Home prices continue to climb in China
Property prices in China ended 2013 still red hot despite repeated government efforts to cool the sector, but the rises are expected to soften this year as more targeted policy to curb it goes into place.
Of a statistical pool of 70 major Chinese cities, 65 saw a month-on-month rise in new home prices and 64 reported price gains in existing and second-hand homes in December last year, the National Bureau of Statistics (NBS) announced online on Saturday.
More cities saw price growth ease in December, a result the senior NBS statistician Liu Jianwei attributed to a raft of government efforts to stabilize market expectations, including more controls and increase the affordable housing supply.
Monthly price gains retreated 0.1 percentage points in Beijing, Shanghai and Guangzhou and 0.4 percentage points in Shenzhen from those seen a month earlier.
On a yearly basis, all the cities except Wenzhou reported gains in new home prices.
First-tier cities continued to lead rises last month, with the prices of new homes in Beijing and Shanghai surging over 20% from a year ago, but Liu said the trend has been losing momentum.
'Property controls will continue into the new year, but with more focus on region-specific approaches,' noted Kuang Xianming, head of the economic research center at Hainan's China Institute for Reform and Development.
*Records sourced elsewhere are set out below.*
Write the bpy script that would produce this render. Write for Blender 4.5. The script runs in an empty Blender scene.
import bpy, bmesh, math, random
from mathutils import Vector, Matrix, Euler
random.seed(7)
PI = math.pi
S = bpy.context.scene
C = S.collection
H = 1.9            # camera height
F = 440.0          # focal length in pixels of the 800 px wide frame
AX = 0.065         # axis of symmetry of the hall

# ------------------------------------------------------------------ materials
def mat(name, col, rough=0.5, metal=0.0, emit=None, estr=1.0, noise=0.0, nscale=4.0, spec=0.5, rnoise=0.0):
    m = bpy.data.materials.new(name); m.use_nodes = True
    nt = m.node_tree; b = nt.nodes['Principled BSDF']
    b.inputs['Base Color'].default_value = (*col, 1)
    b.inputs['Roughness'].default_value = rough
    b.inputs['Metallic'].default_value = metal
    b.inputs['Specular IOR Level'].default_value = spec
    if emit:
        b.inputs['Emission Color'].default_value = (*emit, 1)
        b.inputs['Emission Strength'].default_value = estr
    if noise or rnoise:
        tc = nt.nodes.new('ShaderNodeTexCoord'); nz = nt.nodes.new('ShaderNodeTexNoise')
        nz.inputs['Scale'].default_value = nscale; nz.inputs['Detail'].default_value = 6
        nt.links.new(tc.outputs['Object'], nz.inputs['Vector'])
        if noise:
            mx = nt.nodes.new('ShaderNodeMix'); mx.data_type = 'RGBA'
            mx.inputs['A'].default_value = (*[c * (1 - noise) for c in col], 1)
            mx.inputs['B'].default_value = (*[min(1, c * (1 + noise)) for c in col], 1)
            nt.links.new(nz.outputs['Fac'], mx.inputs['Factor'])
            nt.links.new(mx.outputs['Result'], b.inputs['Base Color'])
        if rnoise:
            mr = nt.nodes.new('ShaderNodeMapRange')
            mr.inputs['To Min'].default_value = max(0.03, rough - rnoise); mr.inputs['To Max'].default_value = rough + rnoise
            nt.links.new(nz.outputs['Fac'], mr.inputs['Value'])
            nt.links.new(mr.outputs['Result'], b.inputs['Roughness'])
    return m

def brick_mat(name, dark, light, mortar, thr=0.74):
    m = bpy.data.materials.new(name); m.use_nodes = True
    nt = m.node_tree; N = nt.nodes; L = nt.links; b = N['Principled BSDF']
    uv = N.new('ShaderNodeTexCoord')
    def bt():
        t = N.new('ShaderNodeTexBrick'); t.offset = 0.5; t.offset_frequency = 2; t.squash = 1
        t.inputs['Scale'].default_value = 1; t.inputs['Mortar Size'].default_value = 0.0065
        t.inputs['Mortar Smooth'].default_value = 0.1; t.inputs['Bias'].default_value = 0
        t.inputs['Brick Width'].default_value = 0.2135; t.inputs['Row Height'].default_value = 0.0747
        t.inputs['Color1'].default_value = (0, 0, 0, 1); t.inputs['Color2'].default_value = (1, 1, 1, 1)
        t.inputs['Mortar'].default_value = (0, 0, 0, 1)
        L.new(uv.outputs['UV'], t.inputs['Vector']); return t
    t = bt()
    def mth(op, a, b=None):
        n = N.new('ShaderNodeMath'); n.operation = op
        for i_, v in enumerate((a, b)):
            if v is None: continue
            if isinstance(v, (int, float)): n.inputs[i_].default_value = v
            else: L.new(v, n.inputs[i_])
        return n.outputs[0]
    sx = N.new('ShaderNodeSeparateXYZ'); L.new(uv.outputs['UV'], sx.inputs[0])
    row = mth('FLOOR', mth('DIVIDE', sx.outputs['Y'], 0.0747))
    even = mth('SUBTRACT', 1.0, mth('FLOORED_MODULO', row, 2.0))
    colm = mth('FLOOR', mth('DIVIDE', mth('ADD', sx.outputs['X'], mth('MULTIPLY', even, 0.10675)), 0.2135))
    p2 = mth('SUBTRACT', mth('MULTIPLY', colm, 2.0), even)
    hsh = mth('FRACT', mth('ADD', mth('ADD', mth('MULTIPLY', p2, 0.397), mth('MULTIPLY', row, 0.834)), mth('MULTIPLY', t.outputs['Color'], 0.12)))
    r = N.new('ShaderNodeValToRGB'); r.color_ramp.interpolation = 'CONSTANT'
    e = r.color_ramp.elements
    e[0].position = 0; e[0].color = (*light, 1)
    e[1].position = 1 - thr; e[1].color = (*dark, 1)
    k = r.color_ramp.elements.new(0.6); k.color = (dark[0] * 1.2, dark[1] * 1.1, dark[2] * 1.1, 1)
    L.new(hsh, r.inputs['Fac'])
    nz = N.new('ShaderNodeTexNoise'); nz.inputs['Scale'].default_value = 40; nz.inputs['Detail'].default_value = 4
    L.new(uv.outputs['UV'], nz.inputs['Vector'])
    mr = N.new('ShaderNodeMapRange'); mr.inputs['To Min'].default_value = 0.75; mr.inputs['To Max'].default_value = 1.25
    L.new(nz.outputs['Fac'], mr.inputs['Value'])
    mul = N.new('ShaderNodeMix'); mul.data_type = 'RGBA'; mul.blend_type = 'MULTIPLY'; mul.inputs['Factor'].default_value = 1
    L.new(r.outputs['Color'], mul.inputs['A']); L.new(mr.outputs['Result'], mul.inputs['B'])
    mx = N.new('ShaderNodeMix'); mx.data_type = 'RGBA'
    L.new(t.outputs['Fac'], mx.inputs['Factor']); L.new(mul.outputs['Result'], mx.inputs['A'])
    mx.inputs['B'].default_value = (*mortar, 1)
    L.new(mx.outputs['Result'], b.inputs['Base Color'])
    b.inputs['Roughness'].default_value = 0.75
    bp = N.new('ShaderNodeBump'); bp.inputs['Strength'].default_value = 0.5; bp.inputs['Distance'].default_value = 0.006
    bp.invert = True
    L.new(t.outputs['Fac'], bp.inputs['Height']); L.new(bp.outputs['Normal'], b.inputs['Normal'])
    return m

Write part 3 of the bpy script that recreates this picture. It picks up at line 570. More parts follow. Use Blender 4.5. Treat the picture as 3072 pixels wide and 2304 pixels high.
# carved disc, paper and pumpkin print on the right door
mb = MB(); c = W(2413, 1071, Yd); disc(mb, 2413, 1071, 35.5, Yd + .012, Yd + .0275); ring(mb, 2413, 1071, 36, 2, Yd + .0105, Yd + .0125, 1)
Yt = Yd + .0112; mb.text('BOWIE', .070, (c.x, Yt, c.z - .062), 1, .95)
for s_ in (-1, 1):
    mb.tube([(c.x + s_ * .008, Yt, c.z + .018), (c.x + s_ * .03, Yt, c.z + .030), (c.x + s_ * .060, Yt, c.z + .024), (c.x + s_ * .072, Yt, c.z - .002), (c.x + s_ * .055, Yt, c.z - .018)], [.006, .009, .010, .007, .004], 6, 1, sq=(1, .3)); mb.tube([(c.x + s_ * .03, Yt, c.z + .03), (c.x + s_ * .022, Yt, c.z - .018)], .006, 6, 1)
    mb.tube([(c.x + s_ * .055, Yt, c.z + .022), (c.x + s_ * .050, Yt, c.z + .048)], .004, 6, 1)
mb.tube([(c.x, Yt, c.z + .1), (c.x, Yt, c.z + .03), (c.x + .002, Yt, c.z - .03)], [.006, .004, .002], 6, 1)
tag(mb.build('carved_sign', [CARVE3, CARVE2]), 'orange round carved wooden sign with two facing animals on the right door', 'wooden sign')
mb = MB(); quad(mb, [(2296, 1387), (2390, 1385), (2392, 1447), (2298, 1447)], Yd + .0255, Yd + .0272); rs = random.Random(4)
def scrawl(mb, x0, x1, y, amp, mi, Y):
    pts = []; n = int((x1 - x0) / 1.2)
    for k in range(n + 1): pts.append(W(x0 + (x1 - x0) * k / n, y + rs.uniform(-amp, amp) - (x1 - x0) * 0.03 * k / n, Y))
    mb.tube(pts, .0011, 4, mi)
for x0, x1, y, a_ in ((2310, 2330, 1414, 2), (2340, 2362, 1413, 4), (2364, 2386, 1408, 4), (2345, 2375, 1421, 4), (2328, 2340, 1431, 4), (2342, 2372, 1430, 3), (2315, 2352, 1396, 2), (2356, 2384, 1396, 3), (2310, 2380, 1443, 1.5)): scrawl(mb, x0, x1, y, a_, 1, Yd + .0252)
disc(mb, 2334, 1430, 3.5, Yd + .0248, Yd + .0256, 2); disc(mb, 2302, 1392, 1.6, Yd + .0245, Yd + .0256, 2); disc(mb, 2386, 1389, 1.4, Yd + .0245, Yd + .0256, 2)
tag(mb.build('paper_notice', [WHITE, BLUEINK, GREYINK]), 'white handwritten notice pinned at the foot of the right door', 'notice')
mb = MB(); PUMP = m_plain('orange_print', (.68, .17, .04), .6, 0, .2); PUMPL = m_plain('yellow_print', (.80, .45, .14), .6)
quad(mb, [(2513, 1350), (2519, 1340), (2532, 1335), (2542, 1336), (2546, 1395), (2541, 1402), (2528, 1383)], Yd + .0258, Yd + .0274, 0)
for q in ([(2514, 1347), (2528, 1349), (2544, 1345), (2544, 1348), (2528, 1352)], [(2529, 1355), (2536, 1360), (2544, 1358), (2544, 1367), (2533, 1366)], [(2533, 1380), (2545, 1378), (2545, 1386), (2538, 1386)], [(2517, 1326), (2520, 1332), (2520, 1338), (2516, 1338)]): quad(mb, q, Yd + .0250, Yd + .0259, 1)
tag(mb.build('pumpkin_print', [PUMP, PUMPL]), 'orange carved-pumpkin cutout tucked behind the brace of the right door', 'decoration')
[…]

After years of increases more or less everywhere, price movements have become more diversified in recent months, with megacities still facing upward pressures while smaller cities are in a more balanced state, prompting local authorities to adopt differentiated measures to steady the market.
Rather than new measures to curb property prices, the Central Economic Work Conference last month stressed the need for affordable housing, a plentiful supply of land, and a new mindset among the leadership to allow freer reign to market forces.
The increasingly clear policy direction will steer the property sector onto a healthier track, said a report by the China Index Academy.
In the context of stable economic and monetary growth, the academy forecast slower rises in both home sales and prices this year, and a steady increase in new property investment.
The average prices of residential housing will rise by 7%-7.6% in 2014, the academy predicted.
Driven by rapid urbanization and speculation, China's property market has taken off in recent years and become a major headache for the authorities as more people are priced out of the market.
The traditional Chinese mindset of viewing home ownership as a precondition for starting a family, along with limited investment channels, means demand will keep rising.
Over the years, in response to public complaints, the central government has tried to rein in prices with purchase controls and experimental property taxes, resulting in a short term cooling of the market, though prices subsequently saw a rebound.